Companies undertake M&A with the expectation of gaining a competitive advantage, increased market share and greater growth and returns for their shareholders. Once the afterglow fades, though, the post-merger reality is often different.

Organizations find themselves with different systems, approaches, contractual arrangements, cultural differences—plus personnel who may feel their positions aren’t as secure as before. There are new stakeholders, clients, contractors, and suppliers to build relations with. And if the acquired organization was struggling, an increased confidence may permeate project teams; optimism that may not be warranted.

If not managed effectively, these elements conspire to reduce the capability levels of project organizations while obscuring vulnerabilities. The potential to wipe out the expected returns of the projects and dent corporate reputations is high, as illustrated by Wood’s situation.

It’s tempting to deal with projects during M&A by leaving them alone and focusing on integrating centralized corporate functions and systems. But kicking the can down the road often leads to project teams losing their mojo. Moreover, it invites a culture of ‘heroic endeavour’ as they struggle with the inevitable challenges of complex projects.

What to do?

With M&A events, the main challenge is alignment, a lack of which introduces additional risks to ongoing projects. One remedy is to order an independent appraisal. We’ve done many such project reviews over the years, providing detailed feedback by getting boots on the ground and seeing what’s really going on. But it’s time consuming and expensive to appraise every project.

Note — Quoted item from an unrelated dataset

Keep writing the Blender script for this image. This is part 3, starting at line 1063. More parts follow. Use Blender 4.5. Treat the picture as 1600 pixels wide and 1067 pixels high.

Rapidly obtaining information about where to focus your attention is key to mitigating exposure to nasty surprises down the line. That’s why, in addition to our Resilience Appraising service, we developed our Project Horizons software tool to provide essential insights remotely, quickly and inexpensively.

Back in 2001, I was fortunate the team was capable. Focusing on alignment across the project enabled a successful delivery, securing the profits and reputation of the newly merged organization. But an assessment tool would have made things much easier.